◆ **PROVIDED INFORMATION**:
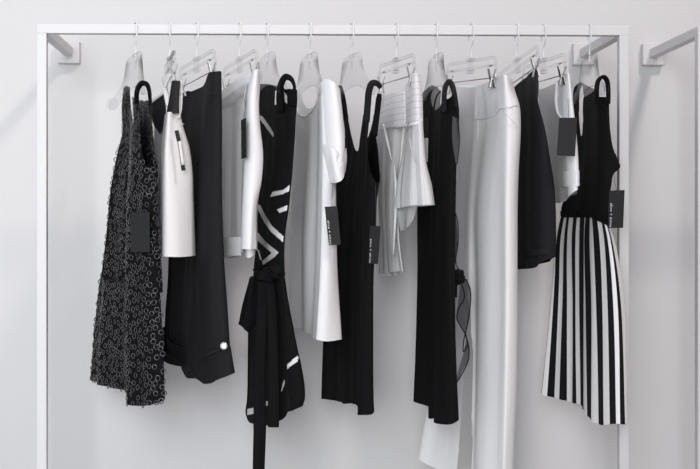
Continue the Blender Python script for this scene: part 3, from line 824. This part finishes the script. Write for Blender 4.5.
# ------------------------------------------------------------------ 9 black dress with sheer straps
g = thing('black_chiffon_dress', base(436, 420), 'black dress with sheer chiffon shoulders and a trailing chiffon bow', 'dress', GG)
D9 = [((.18, .02), [(423, 94), (421.5, 150), (418, 205), (418, 270), (416, 350), (413.7, 401)]),
      ((.10, 0), [(429, 88), (428, 150), (426, 205), (425, 270), (424, 350), (423, 405)]),
      ((.06, -.01), [(434, 90), (433, 150), (431, 205), (430.3, 270), (429.6, 350), (429, 408)]),
      ((.02, -.03), [(437, 92), (436, 150), (433, 205), (431.3, 270), (430.4, 350), (430, 418)]),
      ((-.04, -.06), [(439.5, 94), (438.5, 150), (436.5, 205), (435.6, 270), (434.9, 350), (434.5, 418.5)]),
      (-.11, [(441.5, 94), (441, 150), (439, 205), (438, 270), (437, 350), (436.3, 423.3)]),
      (-.15, [(448, 94), (447, 150), (446, 205), (445.5, 270), (445, 350), (444, 424.7)]),
      (-.16, [(453, 93), (454, 150), (451.5, 205), (450.5, 270), (450.5, 350), (451.5, 424.2)]),
      (-.152, [(455.6, 92), (457.8, 112), (456, 150), (454.5, 200), (453.5, 270), (454, 350), (456.8, 420.5)])]
n9 = [(429, 80), (430.5, 95), (431, 103), (435, 111), (440, 107), (443, 98), (444.5, 94), (444.5, 80)]
h9 = [(445.5, 80), (445.5, 95), (446.5, 99.5), (450.5, 98), (452, 95), (452, 80)]
cloth('body', g, M['black'], [loft(D9, folds=((6, .001, .004, 1),), cut_front=(n9, h9), cut_back=(n9, h9), rowpx=1.4, step=.005, seed=22)])
cloth('yoke', g, M['organza'], [loft([(.16, [(424, 91), (424, 118)]), (.12, [(430, 86), (431, 118)]), (.04, [(437, 87), (437, 116)]), (-.02, [(441, 92), (440, 112)])], closed=False, seed=23)])
ribbon('strap', g, M['chiffon_dense'], [(444.5, 112, -.15, 5), (444.2, 95, -.165, 5), (446, 85, -.18, 5), (449, 81.5, -.185, 5), (452.3, 85.5, -.18, 5), (454.5, 96, -.17, 4), (456, 108, -.16, 3)], b=.012)
ribbon('strap', g, M['black'], [(431, 87, .17, 3), (427, 92, .17, 4.5), (424.5, 102, .175, 4), (424, 118, .178, 5)], b=.008)
wire('strap_edge', g, M['black'], [(433, 86, .12), (430, 98, .12), (429, 118, .11)], .0018)
wire('strap_edge', g, M['black'], [(440.5, 91, -.02), (436, 98, .05), (432.5, 116, .08)], .0018)
cloth('armhole_veil', g, M['organza'], [loft([(-.165, [(452.5, 116), (452.2, 140), (455.5, 163)]), (-.168, [(456, 118), (456.5, 140), (457, 164)]), (-.15, [(457.5, 116), (459.3, 140), (457.5, 163)])], closed=False, seed=24)])
wire('armhole_edge', g, M['black'], [(457.5, 114, -.155), (459.3, 140, -.15), (457.2, 164, -.155)], .0014)
cloth('bow', g, M['chiffon_dense'], [loft([(-.14, [(453, 208), (454, 235), (453.5, 262)]), (-.12, [(455, 210), (457.5, 235), (456, 264)])], closed=False, seed=25)])
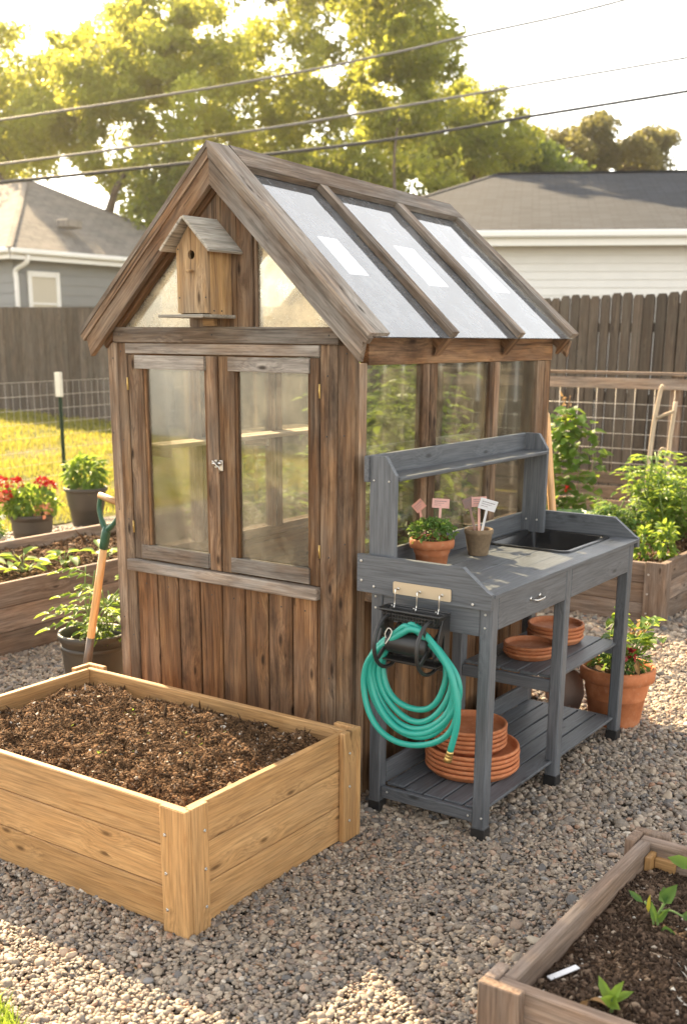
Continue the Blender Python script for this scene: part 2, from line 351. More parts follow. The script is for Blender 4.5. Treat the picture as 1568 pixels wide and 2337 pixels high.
    def build_each(s,name,mat,parent,per=1):
        c=s.chunks; out=[]
        for i in range(0,len(c),per):
            v0,f0,L=c[i][0],c[i][1],c[min(i+per,len(c))-1]; v1=L[2]; f1=L[3]
            m=MB(); m.v=s.v[v0:v1]; m.g=s.g[v0:v1]; m.t=s.t[v0:v1]; m.f=[tuple(k-v0 for k in f) for f in s.f[f0:f1]]; m.sm=s.sm[f0:f1]; m.mi=s.mi[f0:f1]; out.append(m.build(name,mat,parent))
        return out
    def build(s,name,mat,parent=None,origin=None,auto=None):
        if origin is None:
            if parent is not None: origin=WL[parent]
            else:
                a=np.array(s.v); origin=Vector(((a[:,0].min()+a[:,0].max())/2,(a[:,1].min()+a[:,1].max())/2,a[:,2].min()))
        origin=Vector(origin); me=bpy.data.meshes.new(name)
        me.from_pydata([(x-origin.x,y-origin.y,z-origin.z) for x,y,z in s.v],[],s.f)
        a=me.attributes.new('gc','FLOAT_VECTOR','POINT'); a.data.foreach_set('vector',np.array(s.g,dtype=np.float32).ravel())
        a=me.attributes.new('tint','FLOAT','POINT'); a.data.foreach_set('value',np.array(s.t,dtype=np.float32))
        me.polygons.foreach_set('use_smooth',s.sm); me.polygons.foreach_set('material_index',s.mi)
        for m in (mat if isinstance(mat,(list,tuple)) else [mat]): me.materials.append(m)
        me.update(); o=bpy.data.objects.new(name,me); col.objects.link(o)
        if parent is not None: o.parent=parent; o.location=origin-WL[parent]
        else: o.location=origin
        WL[o]=origin; return o
def tag(o,label=None,cat=None,group=None,kind=None):
    if label: o['label']=label
    if cat: o['category']=cat
    if group: o['group']=group
    if kind: o['kind']=kind
    return o
def thing(name,label,cat,loc=(0,0,0),group=None):
    o=bpy.data.objects.new(name,None); col.objects.link(o); o.location=loc; o.empty_display_size=.1; WL[o]=Vector(loc); return tag(o,label,cat,group)
def copy_thing(o,loc,label,parent=None):
    c=o.copy(); col.objects.link(c); c.location=loc
    if label: c['label']=label
    WL[c]=Vector(loc)
    for ch in [x for x in WL if x.parent==o]:
        d=ch.copy(); col.objects.link(d); d.parent=c; WL[d]=WL[ch]
    return c
def smooth_angle(o,deg=35):
    me=o.data
    me.polygons.foreach_set('use_smooth',[True]*len(me.polygons))
    try: me.set_sharp_from_angle(angle=R(deg))
    except Exception: pass
    return o
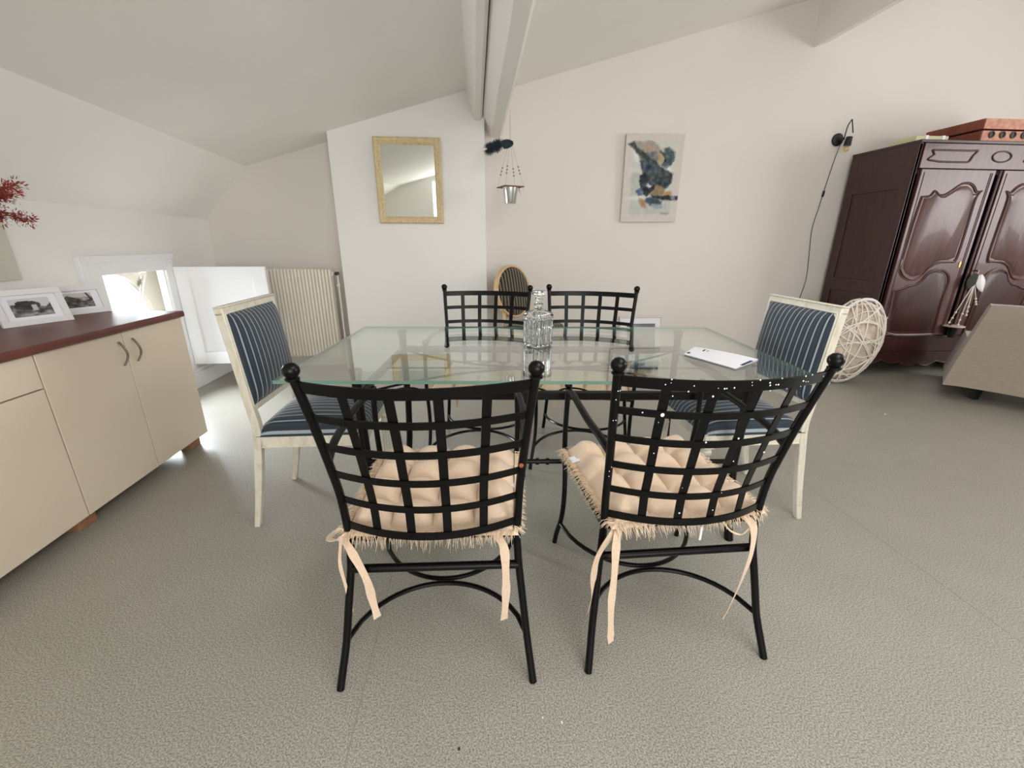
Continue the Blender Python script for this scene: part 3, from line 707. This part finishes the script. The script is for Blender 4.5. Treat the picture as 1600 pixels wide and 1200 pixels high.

◆ **WHAT YOU HAVE TO DO**: The pictures should not appear in the copy; every other part of the records above must be returned exactly.

◆ **WRITTEN SOLUTION**:
Continue the Blender Python script for this scene: part 3, from line 824. This part finishes the script. Write for Blender 4.5.
# ------------------------------------------------------------------ 9 black dress with sheer straps
g = thing('black_chiffon_dress', base(436, 420), 'black dress with sheer chiffon shoulders and a trailing chiffon bow', 'dress', GG)
D9 = [((.18, .02), [(423, 94), (421.5, 150), (418, 205), (418, 270), (416, 350), (413.7, 401)]),
      ((.10, 0), [(429, 88), (428, 150), (426, 205), (425, 270), (424, 350), (423, 405)]),
      ((.06, -.01), [(434, 90), (433, 150), (431, 205), (430.3, 270), (429.6, 350), (429, 408)]),
      ((.02, -.03), [(437, 92), (436, 150), (433, 205), (431.3, 270), (430.4, 350), (430, 418)]),
      ((-.04, -.06), [(439.5, 94), (438.5, 150), (436.5, 205), (435.6, 270), (434.9, 350), (434.5, 418.5)]),
      (-.11, [(441.5, 94), (441, 150), (439, 205), (438, 270), (437, 350), (436.3, 423.3)]),
      (-.15, [(448, 94), (447, 150), (446, 205), (445.5, 270), (445, 350), (444, 424.7)]),
      (-.16, [(453, 93), (454, 150), (451.5, 205), (450.5, 270), (450.5, 350), (451.5, 424.2)]),
      (-.152, [(455.6, 92), (457.8, 112), (456, 150), (454.5, 200), (453.5, 270), (454, 350), (456.8, 420.5)])]
n9 = [(429, 80), (430.5, 95), (431, 103), (435, 111), (440, 107), (443, 98), (444.5, 94), (444.5, 80)]
h9 = [(445.5, 80), (445.5, 95), (446.5, 99.5), (450.5, 98), (452, 95), (452, 80)]
cloth('body', g, M['black'], [loft(D9, folds=((6, .001, .004, 1),), cut_front=(n9, h9), cut_back=(n9, h9), rowpx=1.4, step=.005, seed=22)])
cloth('yoke', g, M['organza'], [loft([(.16, [(424, 91), (424, 118)]), (.12, [(430, 86), (431, 118)]), (.04, [(437, 87), (437, 116)]), (-.02, [(441, 92), (440, 112)])], closed=False, seed=23)])
ribbon('strap', g, M['chiffon_dense'], [(444.5, 112, -.15, 5), (444.2, 95, -.165, 5), (446, 85, -.18, 5), (449, 81.5, -.185, 5), (452.3, 85.5, -.18, 5), (454.5, 96, -.17, 4), (456, 108, -.16, 3)], b=.012)
ribbon('strap', g, M['black'], [(431, 87, .17, 3), (427, 92, .17, 4.5), (424.5, 102, .175, 4), (424, 118, .178, 5)], b=.008)
wire('strap_edge', g, M['black'], [(433, 86, .12), (430, 98, .12), (429, 118, .11)], .0018)
wire('strap_edge', g, M['black'], [(440.5, 91, -.02), (436, 98, .05), (432.5, 116, .08)], .0018)
cloth('armhole_veil', g, M['organza'], [loft([(-.165, [(452.5, 116), (452.2, 140), (455.5, 163)]), (-.168, [(456, 118), (456.5, 140), (457, 164)]), (-.15, [(457.5, 116), (459.3, 140), (457.5, 163)])], closed=False, seed=24)])
wire('armhole_edge', g, M['black'], [(457.5, 114, -.155), (459.3, 140, -.15), (457.2, 164, -.155)], .0014)
cloth('bow', g, M['chiffon_dense'], [loft([(-.14, [(453, 208), (454, 235), (453.5, 262)]), (-.12, [(455, 210), (457.5, 235), (456, 264)])], closed=False, seed=25)])
Continue the Blender Python script for this scene: part 2, from line 351. More parts follow. The script is for Blender 4.5. Treat the picture as 1568 pixels wide and 2337 pixels high.
    def build_each(s,name,mat,parent,per=1):
        c=s.chunks; out=[]
        for i in range(0,len(c),per):
            v0,f0,L=c[i][0],c[i][1],c[min(i+per,len(c))-1]; v1=L[2]; f1=L[3]
            m=MB(); m.v=s.v[v0:v1]; m.g=s.g[v0:v1]; m.t=s.t[v0:v1]; m.f=[tuple(k-v0 for k in f) for f in s.f[f0:f1]]; m.sm=s.sm[f0:f1]; m.mi=s.mi[f0:f1]; out.append(m.build(name,mat,parent))
        return out
    def build(s,name,mat,parent=None,origin=None,auto=None):
        if origin is None:
            if parent is not None: origin=WL[parent]
            else:
                a=np.array(s.v); origin=Vector(((a[:,0].min()+a[:,0].max())/2,(a[:,1].min()+a[:,1].max())/2,a[:,2].min()))
        origin=Vector(origin); me=bpy.data.meshes.new(name)
        me.from_pydata([(x-origin.x,y-origin.y,z-origin.z) for x,y,z in s.v],[],s.f)
        a=me.attributes.new('gc','FLOAT_VECTOR','POINT'); a.data.foreach_set('vector',np.array(s.g,dtype=np.float32).ravel())
        a=me.attributes.new('tint','FLOAT','POINT'); a.data.foreach_set('value',np.array(s.t,dtype=np.float32))
        me.polygons.foreach_set('use_smooth',s.sm); me.polygons.foreach_set('material_index',s.mi)
        for m in (mat if isinstance(mat,(list,tuple)) else [mat]): me.materials.append(m)
        me.update(); o=bpy.data.objects.new(name,me); col.objects.link(o)
        if parent is not None: o.parent=parent; o.location=origin-WL[parent]
        else: o.location=origin
        WL[o]=origin; return o
def tag(o,label=None,cat=None,group=None,kind=None):
    if label: o['label']=label
    if cat: o['category']=cat
    if group: o['group']=group
    if kind: o['kind']=kind
    return o
def thing(name,label,cat,loc=(0,0,0),group=None):
    o=bpy.data.objects.new(name,None); col.objects.link(o); o.location=loc; o.empty_display_size=.1; WL[o]=Vector(loc); return tag(o,label,cat,group)
def copy_thing(o,loc,label,parent=None):
    c=o.copy(); col.objects.link(c); c.location=loc
    if label: c['label']=label
    WL[c]=Vector(loc)
    for ch in [x for x in WL if x.parent==o]:
        d=ch.copy(); col.objects.link(d); d.parent=c; WL[d]=WL[ch]
    return c
def smooth_angle(o,deg=35):
    me=o.data
    me.polygons.foreach_set('use_smooth',[True]*len(me.polygons))
    try: me.set_sharp_from_angle(angle=R(deg))
    except Exception: pass
    return o
Continue the Blender Python script for this scene: part 3, from line 707. This part finishes the script. The script is for Blender 4.5. Treat the picture as 1600 pixels wide and 1200 pixels high.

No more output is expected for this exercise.